Thanksgiving meanderings and musings

By Bart Barry-

Contrary to accepted architectural practices, this part of this column generally gets written last. You’re supposed to tell them what you’re going to tell them and then tell them and then, well, whatever, but when you do things like that, with a sliderule and compass, you discover nothing along the way, and if merely imparting knowledge were the point of this exercise it’d’ve ceased years ago. Rather, the purpose of this exercise is discovery. Let’s see how that went.

Thanksgiving: a day that recently as a halfdecade ago felt uniquely American, an optimistic and celebratory if whitewashed day of national gratitude, a day you might cling to if you loved what your country still was when compared to other countries’ less optimistic if more realistic bents. It no longer feels that way to any American, you should know if you’re reading this somewhere other than the United States; those who did not vote for the current leadership of the country are appalled by it and those who did vote for the current leadership did so because they were already appalled. It’s a single point of accord across the land: A great country does not elect Donald Trump its president – the very message stamped on candidate Trump’s campaign headwear.

While gratitude is never the wrong sentiment it feels stilted this year in a way it did not previously; plastic, insincere, Hallmarked, oblivious. A day given to collective gratitude for collective goodfortune is not appropriate in a country where at least 1/3 deeply resents another 1/3, making a country whose collective at best thinks a day of gratitude marks a time for expressing thanks only to the dwindling few in their 1/3 or not at all. There’s little bigeyed, smiling cheer anymore. Even those of us who stake claim to the middle 1/3 of the country, pledging allegiance to no political party or militancy, dealing as best we can always in goodfaith with whomever we encounter on the trail or in the coffeeshop or via Twitter, we feel hunkered down, guarded, generally pessimistic no matter how privately optimistic.

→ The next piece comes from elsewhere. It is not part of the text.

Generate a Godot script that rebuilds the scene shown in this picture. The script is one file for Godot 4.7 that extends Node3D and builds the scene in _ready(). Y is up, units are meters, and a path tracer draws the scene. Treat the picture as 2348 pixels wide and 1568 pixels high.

A quick anecdote about the state of our union before clumsily moving on (this wasn’t the direction this column was supposed to go – it was going to comprise recollections from Barrera-Morales 3, actually): In August luck moved me to firstclass on a sevenhour flight from Mexico City to Lima, Peru, and the main reason for wanting firstclass is not the obvious one. Generally any international carrier anymore has more comfortable seats than any American carrier – what happens when the freemarket doesn’t allow a meaningful price increase while shareholders want meaningful stockprice increases – so the size of the seat is not the incentive it might appear. Instead it’s the people one meets in firstclass. Sure, a goodish number are wealthy bores but an even better number are folks whose tickets were purchased by someone other than themselves; persons good enough at the game of navigation that other entities insist on their comfort.

One such person was the guy seated beside me in August. Born and raised in and eventually exiled from Cuba he was a Mexican diplomat in his late 50s or early 60s. We greeted each other amiably at the beginning of the flight, as Latin American custom dictates (in any intimate dining scenario, including a restaurant with strangers, in fact, you ask to be excused from your table by other diners) then settled into whatever amiable ignoring of others frequent travelers frequently do. A couple hours later, though, when I was bored silly by that week’s Mario Vargas Llosa novel and my neighbor asked me if I had a pen he might borrow, we began to converse and discovered in due time we were more entertaining to each other than what books we suffered.

Eventually semicurrent affairs arose – Mexican kidnappings and Colombia’s renaissance and whatever America now represents – and I offered my somewhat simple opinions to this deeply complex man before watching his eyes and realizing with a start: For the first time in my 23 years of Spanish conversations, I am now the crazy one. No more friendly advice about tending to democracy or helpful lectures about the miraculous effects of capitalism; by virtue of who now leads my country, I initially appear unhinged to Latin Americans and have to selfdeprecate my way to credibility if not an even conversational footing.

Note to those of us who travel enough to know otherwise but still occasionally adopt the greatest-country-in-the-world posture when abroad: The gig is up, friends, they know better.

Looks like we’re going for sincerity this year in lieu of uplift.

Nevertheless this Thursday I’ll be grateful for this: Boxing feels like it is in a better place to get to a better place for the first time at least since 2009. Which is not to pretend 2017 was a banner year for our sport because it has not been. But our sport’s congealed algorithm, from paycable-capture to pay-per-view, defrosted this year. Right now only one fighter in any reputable Top 10 list can make his living on pay-per-view, and with promoter Top Rank swornoff the PPV game for the next few years that is unlikely to change. We’ll still get the Canelo show biannually and Mayweather will make whatever inconsequential distractions he makes, but next year you’ll be likelier to discover the world’s best prizefighter on freecable than HBO or Showtime. If that’s not progress it is at least novel, and we’ve not seen progress in years anyway.

In 2017 feeling gratitude for the developing effects of a negative feedback loop feels like the best way to go. Happy Thanksgiving to one and all.